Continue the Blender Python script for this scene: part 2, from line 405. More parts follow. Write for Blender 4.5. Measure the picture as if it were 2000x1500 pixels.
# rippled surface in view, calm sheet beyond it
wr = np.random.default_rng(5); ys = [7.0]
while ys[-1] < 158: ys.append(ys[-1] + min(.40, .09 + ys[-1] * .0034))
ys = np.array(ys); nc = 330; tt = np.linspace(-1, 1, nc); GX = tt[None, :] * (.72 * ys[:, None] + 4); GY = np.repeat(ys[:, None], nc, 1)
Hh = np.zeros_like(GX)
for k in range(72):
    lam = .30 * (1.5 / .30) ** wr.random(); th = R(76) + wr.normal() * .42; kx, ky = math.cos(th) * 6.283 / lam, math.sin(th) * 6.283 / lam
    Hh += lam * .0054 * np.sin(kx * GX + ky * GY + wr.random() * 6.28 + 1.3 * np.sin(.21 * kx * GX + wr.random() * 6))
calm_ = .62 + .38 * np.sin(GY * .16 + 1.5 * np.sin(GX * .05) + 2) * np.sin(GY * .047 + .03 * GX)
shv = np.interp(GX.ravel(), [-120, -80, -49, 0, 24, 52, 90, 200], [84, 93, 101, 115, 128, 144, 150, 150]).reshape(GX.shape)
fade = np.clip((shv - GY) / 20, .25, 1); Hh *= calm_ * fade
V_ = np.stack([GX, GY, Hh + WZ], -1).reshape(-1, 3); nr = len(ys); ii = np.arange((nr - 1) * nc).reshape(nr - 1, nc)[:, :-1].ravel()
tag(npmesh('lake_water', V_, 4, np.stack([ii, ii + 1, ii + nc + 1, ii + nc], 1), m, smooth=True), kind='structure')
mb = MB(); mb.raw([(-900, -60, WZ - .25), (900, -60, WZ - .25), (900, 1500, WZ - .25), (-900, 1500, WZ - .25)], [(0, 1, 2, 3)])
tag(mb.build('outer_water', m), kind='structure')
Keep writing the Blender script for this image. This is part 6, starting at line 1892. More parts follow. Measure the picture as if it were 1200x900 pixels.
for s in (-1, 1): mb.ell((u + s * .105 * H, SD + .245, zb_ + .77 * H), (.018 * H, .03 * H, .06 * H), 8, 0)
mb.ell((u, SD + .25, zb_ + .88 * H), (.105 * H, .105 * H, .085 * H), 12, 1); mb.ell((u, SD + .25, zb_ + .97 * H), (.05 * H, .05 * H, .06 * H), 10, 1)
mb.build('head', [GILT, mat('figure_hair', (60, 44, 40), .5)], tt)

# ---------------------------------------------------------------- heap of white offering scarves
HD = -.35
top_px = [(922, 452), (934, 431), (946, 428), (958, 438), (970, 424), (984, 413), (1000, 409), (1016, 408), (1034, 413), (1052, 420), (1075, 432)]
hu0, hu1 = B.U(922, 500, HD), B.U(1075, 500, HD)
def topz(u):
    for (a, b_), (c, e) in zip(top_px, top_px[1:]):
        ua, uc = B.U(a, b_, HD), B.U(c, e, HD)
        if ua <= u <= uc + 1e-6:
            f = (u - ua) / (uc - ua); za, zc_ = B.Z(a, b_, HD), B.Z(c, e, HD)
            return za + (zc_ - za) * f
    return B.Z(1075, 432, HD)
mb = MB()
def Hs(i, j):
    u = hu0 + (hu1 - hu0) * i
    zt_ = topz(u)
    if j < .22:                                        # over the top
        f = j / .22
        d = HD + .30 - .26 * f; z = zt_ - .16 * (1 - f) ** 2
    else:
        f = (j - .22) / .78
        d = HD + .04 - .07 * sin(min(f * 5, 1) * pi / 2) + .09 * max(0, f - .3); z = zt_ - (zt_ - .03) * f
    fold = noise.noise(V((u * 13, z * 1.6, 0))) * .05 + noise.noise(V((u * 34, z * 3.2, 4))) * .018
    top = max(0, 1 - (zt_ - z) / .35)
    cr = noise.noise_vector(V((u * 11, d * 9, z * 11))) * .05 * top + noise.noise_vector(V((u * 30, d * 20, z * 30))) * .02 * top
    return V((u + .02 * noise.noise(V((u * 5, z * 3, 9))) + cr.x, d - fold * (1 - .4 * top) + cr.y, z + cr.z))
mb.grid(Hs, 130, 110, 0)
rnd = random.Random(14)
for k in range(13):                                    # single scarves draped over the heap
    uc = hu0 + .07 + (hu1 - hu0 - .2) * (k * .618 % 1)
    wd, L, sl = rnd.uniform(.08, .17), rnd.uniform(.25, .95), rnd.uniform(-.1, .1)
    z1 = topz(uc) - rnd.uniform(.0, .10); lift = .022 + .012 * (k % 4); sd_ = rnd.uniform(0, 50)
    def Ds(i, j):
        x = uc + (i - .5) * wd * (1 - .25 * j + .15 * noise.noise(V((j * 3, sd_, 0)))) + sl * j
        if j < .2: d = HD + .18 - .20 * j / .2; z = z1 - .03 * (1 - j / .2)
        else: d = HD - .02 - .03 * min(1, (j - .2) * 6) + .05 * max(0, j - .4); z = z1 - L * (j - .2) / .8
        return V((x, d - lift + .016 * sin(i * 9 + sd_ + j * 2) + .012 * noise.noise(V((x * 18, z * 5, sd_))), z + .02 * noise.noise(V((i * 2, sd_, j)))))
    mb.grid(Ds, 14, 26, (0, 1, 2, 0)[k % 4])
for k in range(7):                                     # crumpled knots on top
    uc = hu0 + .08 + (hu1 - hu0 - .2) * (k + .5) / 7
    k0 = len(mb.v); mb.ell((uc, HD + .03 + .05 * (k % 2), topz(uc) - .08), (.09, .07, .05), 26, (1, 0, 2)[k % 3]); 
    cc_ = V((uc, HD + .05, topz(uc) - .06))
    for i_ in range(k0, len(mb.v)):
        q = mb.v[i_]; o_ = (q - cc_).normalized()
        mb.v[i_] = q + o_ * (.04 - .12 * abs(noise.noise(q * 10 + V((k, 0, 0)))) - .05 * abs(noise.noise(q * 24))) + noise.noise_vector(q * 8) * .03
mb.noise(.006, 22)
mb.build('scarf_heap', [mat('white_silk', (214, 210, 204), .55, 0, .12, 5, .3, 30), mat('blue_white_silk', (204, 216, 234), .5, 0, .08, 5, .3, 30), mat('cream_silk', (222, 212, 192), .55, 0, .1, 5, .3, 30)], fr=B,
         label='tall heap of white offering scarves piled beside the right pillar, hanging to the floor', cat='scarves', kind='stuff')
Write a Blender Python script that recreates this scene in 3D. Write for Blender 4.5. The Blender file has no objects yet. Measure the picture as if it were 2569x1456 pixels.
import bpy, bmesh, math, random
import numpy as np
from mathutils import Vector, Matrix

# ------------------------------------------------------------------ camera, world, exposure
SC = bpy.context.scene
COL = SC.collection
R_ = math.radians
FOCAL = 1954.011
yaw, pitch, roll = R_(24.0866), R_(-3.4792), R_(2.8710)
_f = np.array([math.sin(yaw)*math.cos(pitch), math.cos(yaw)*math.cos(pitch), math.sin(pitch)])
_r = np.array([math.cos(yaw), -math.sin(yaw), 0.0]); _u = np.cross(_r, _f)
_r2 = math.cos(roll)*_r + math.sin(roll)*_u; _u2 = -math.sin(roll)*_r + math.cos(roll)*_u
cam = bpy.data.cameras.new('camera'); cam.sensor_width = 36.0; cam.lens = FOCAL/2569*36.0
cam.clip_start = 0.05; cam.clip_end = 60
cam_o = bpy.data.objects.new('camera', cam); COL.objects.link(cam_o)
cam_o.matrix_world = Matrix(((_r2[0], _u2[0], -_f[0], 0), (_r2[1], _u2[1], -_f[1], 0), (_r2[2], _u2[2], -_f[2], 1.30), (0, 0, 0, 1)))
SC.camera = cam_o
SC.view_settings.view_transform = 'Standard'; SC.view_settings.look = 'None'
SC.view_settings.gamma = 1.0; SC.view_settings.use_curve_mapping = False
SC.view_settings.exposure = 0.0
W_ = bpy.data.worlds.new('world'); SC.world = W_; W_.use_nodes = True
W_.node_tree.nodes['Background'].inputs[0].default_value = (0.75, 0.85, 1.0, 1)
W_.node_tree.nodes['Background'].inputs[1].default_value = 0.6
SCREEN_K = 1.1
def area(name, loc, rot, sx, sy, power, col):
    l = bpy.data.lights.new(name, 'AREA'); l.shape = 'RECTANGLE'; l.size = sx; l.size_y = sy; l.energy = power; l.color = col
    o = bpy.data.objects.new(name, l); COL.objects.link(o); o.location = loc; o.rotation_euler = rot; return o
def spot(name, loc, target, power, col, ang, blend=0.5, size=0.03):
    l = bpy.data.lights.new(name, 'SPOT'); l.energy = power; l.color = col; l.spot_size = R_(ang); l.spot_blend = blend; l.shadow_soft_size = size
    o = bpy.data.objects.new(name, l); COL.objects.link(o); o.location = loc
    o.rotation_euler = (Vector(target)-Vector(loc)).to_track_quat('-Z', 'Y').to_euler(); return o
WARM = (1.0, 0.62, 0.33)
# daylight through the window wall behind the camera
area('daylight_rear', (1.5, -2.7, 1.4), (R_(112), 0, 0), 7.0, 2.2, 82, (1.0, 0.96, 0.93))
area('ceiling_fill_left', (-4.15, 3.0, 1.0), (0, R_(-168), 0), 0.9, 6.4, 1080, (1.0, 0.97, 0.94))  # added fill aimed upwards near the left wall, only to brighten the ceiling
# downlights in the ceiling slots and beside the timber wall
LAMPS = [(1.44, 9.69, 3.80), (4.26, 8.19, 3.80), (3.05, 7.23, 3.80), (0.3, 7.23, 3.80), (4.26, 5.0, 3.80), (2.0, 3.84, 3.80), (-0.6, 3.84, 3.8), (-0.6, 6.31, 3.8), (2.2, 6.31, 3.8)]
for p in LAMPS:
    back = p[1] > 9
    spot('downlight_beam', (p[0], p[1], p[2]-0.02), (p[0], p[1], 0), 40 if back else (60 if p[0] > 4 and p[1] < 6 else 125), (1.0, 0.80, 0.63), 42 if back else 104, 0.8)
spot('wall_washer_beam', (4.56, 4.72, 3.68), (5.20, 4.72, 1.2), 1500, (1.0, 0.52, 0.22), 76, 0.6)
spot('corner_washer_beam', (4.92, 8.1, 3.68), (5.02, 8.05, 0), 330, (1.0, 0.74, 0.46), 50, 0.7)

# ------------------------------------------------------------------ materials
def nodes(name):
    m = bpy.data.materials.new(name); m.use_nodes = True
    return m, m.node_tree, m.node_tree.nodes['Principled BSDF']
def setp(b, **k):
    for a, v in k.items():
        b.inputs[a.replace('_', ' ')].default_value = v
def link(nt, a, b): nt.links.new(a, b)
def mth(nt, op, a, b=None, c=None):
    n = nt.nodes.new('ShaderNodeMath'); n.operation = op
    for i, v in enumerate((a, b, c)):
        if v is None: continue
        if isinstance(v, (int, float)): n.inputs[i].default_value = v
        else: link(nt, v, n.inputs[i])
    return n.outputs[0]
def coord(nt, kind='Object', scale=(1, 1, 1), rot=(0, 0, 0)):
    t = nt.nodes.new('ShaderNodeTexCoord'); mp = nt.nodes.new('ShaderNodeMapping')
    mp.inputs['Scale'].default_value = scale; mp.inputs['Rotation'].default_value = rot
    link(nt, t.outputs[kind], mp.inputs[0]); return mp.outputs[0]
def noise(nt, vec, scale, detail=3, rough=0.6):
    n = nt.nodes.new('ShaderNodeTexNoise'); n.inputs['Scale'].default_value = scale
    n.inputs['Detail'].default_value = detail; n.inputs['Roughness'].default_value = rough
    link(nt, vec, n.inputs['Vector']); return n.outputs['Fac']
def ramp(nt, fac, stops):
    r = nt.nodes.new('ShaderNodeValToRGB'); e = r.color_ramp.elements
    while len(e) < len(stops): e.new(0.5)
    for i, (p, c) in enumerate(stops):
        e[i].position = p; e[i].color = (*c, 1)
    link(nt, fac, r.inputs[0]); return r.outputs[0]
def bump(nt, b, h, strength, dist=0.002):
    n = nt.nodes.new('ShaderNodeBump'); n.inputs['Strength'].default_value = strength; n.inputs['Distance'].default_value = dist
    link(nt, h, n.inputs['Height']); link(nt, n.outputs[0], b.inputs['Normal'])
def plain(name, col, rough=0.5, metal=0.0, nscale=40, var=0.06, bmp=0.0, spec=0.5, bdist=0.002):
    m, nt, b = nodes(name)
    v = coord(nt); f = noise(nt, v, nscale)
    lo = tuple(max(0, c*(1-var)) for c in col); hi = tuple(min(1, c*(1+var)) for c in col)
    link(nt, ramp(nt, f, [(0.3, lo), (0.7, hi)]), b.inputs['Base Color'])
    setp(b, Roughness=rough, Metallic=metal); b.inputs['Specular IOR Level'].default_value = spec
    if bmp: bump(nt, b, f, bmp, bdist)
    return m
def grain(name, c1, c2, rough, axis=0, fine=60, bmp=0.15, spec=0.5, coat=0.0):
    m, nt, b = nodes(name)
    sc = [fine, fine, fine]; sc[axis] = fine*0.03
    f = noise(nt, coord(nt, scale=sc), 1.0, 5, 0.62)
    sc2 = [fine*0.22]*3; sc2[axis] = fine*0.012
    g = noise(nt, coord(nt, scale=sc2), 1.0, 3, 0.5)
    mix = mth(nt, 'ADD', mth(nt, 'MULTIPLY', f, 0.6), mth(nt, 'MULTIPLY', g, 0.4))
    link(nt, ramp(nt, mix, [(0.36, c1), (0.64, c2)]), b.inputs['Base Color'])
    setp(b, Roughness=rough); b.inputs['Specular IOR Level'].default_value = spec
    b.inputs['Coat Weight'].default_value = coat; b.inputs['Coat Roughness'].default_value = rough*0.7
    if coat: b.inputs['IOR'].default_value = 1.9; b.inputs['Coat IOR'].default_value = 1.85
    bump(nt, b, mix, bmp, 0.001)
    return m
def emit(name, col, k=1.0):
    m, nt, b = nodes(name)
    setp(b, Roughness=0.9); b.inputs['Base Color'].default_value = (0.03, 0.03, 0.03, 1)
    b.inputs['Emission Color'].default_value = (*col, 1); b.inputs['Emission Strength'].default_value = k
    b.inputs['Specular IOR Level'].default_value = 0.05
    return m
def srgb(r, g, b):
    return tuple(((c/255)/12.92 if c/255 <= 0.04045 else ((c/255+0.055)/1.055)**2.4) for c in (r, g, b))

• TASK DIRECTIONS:
Take the lines from the line with "Write a Blender" through the line with "from mathutils import Vector, Matrix", both ends included, and give them again exactly, with nothing else.

• RESULT FOR THIS TASK:
Write a Blender Python script that recreates this scene in 3D. Write for Blender 4.5. The Blender file has no objects yet. Measure the picture as if it were 2569x1456 pixels.
import bpy, bmesh, math, random
import numpy as np
from mathutils import Vector, Matrix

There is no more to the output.